▶ **AIM**
Tally the lines of the data that include the word "scene" and state the total, nothing else.

▶ **THE INPUT**

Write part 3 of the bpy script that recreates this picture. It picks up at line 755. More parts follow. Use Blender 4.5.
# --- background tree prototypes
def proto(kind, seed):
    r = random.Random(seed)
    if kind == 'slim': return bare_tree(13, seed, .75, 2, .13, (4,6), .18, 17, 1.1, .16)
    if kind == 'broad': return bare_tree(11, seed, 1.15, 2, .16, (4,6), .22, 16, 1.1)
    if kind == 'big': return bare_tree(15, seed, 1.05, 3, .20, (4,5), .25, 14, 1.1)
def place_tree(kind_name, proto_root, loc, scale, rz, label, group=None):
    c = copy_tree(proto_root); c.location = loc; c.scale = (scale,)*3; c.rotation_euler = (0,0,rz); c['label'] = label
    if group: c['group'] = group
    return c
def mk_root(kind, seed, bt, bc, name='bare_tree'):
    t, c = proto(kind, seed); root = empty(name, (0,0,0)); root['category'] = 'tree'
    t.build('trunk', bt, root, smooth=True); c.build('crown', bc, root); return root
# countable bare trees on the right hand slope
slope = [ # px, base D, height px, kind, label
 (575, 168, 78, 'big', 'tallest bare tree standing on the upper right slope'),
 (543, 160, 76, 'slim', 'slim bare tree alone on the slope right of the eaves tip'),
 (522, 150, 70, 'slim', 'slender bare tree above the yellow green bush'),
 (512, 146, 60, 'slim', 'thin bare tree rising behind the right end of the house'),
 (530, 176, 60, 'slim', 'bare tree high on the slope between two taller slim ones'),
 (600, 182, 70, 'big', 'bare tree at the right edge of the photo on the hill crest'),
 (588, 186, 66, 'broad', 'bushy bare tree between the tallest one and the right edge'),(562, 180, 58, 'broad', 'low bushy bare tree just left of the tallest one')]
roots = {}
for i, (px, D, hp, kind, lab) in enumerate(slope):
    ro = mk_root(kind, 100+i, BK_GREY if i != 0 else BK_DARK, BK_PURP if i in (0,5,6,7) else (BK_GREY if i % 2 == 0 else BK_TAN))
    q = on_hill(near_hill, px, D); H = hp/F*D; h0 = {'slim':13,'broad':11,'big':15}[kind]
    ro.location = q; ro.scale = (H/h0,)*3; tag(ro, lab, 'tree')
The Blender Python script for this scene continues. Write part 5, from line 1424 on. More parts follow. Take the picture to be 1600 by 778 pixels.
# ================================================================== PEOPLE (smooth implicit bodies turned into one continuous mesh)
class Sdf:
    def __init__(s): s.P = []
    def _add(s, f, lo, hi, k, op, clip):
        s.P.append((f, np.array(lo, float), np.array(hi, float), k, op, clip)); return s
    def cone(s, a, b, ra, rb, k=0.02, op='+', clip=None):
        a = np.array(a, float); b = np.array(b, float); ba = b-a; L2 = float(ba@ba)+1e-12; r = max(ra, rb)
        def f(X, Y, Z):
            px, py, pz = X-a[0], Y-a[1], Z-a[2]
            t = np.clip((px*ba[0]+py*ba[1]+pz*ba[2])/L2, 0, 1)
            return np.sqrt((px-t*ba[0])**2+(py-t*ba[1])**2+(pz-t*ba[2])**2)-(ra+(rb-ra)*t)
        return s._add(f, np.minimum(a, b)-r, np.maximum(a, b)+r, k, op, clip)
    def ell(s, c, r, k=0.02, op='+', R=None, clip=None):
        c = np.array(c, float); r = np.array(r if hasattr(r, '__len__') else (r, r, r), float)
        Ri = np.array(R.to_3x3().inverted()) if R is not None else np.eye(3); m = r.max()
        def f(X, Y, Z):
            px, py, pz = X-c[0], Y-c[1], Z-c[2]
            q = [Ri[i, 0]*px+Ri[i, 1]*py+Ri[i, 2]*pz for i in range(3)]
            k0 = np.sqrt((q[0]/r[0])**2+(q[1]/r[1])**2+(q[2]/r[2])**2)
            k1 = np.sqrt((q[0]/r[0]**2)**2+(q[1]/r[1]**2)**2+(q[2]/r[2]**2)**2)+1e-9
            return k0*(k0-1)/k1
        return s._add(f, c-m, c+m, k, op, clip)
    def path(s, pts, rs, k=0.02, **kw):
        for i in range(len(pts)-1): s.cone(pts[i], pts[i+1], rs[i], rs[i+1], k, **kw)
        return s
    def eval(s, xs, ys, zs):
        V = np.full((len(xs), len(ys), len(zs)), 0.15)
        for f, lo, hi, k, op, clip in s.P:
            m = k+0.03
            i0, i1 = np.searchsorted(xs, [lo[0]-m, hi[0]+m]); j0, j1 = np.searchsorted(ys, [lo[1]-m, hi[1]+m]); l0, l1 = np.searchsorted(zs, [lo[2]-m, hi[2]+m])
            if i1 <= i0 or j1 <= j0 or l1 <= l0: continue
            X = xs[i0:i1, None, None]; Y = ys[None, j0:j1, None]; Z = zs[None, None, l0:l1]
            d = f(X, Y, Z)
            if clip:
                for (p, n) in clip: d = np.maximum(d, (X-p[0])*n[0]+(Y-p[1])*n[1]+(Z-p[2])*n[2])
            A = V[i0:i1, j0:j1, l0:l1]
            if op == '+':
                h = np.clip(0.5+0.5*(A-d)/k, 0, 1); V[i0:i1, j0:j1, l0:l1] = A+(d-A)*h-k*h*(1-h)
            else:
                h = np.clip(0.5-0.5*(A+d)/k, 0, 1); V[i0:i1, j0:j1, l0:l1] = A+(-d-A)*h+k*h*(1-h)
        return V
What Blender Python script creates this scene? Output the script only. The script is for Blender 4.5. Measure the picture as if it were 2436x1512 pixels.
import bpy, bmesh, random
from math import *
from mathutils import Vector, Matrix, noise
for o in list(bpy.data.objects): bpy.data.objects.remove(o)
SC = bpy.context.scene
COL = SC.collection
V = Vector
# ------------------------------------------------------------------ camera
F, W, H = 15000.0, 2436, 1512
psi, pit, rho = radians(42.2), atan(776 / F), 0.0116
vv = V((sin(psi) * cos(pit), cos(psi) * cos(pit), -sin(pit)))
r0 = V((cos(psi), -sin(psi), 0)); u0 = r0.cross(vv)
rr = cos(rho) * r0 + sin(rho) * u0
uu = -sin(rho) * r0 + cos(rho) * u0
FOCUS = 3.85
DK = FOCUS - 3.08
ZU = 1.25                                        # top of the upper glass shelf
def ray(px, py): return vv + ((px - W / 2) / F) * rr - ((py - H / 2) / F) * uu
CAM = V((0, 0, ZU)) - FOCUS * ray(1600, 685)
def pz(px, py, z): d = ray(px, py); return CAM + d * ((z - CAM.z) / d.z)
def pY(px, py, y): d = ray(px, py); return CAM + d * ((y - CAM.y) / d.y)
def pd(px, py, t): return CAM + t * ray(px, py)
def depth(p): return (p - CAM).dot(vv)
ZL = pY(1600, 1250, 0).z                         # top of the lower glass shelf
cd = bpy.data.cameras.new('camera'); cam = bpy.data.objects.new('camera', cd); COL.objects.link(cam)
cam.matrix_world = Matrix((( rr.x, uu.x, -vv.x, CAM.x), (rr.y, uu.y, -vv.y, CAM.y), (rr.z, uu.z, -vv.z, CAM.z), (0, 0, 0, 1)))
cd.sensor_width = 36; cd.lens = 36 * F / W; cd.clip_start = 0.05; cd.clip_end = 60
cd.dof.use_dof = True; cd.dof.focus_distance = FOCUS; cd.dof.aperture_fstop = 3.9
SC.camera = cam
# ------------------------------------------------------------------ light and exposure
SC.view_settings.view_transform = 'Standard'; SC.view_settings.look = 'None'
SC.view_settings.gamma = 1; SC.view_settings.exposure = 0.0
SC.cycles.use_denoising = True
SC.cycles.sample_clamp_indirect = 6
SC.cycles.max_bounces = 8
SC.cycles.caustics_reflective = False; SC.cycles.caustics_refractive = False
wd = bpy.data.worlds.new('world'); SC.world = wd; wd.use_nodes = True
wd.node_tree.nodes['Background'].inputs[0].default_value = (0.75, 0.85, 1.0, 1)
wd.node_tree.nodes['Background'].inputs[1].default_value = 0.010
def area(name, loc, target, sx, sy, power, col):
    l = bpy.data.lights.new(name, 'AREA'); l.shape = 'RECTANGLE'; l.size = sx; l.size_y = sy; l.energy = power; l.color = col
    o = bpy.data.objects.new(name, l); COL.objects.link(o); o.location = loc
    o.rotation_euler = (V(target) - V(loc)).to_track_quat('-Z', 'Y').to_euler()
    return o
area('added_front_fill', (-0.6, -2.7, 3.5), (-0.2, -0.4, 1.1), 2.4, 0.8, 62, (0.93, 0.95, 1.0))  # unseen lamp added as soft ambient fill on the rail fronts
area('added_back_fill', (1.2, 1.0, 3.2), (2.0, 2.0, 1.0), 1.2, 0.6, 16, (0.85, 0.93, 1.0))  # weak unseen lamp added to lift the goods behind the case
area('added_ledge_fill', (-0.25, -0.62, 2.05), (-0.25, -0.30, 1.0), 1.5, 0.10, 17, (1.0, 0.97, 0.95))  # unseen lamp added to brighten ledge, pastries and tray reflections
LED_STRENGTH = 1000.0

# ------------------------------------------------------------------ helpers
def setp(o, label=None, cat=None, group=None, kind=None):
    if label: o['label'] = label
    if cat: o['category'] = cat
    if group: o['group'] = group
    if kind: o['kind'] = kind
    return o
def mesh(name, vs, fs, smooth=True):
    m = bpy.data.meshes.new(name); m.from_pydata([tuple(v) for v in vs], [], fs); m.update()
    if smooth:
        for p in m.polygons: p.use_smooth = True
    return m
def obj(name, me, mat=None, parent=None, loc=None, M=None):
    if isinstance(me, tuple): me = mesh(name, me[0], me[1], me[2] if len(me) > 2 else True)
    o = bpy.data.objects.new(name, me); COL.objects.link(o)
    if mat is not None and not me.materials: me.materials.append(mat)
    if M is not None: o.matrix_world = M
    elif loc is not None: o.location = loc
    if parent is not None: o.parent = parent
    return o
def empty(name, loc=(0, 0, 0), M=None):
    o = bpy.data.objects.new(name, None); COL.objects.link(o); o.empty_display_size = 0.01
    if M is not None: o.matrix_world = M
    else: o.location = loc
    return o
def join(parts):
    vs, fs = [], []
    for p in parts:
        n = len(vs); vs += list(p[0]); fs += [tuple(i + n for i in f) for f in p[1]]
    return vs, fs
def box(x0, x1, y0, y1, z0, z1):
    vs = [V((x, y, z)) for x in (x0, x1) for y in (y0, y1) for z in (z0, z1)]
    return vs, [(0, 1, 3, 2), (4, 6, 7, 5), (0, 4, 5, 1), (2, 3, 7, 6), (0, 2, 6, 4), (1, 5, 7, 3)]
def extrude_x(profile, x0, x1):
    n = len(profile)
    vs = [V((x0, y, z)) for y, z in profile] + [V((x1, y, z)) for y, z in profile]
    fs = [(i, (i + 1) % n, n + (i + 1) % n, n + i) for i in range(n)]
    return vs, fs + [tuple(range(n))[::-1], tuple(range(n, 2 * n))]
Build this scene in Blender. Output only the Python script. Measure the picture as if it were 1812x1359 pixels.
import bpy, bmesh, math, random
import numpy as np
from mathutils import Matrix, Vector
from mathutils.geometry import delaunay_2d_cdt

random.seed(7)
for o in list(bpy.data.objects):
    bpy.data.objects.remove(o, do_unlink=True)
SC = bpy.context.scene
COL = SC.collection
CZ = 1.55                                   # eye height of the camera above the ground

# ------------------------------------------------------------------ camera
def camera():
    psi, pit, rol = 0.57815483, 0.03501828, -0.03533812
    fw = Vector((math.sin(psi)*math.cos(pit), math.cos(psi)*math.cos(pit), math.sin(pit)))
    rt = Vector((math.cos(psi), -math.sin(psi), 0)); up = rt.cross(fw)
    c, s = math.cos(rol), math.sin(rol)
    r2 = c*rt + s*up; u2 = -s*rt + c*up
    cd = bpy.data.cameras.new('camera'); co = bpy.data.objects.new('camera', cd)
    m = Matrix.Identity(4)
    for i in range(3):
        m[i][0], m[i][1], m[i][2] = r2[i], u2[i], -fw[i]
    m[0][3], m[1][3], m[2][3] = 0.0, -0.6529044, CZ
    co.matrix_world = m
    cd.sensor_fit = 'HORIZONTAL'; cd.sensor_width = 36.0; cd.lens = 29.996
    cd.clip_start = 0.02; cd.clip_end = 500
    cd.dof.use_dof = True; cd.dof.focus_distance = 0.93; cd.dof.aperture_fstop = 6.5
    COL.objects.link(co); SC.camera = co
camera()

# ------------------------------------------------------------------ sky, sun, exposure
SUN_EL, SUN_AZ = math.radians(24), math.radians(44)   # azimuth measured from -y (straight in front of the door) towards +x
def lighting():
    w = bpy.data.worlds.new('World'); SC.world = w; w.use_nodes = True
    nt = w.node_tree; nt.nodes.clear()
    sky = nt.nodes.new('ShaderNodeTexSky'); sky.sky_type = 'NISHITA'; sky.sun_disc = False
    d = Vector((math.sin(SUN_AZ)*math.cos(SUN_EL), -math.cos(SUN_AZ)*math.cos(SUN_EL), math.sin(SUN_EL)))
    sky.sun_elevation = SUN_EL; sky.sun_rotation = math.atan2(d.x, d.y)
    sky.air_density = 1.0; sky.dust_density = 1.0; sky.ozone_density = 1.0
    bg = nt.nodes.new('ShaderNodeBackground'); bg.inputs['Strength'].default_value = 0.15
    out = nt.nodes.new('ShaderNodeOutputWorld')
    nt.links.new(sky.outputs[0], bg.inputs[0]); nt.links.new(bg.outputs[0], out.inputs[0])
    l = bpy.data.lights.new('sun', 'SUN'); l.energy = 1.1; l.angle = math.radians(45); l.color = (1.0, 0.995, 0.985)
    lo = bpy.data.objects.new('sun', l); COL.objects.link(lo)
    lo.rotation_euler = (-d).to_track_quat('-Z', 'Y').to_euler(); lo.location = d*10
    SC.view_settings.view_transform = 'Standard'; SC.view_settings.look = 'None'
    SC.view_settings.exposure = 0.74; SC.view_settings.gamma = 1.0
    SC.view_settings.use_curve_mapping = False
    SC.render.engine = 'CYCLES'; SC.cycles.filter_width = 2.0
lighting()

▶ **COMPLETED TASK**
5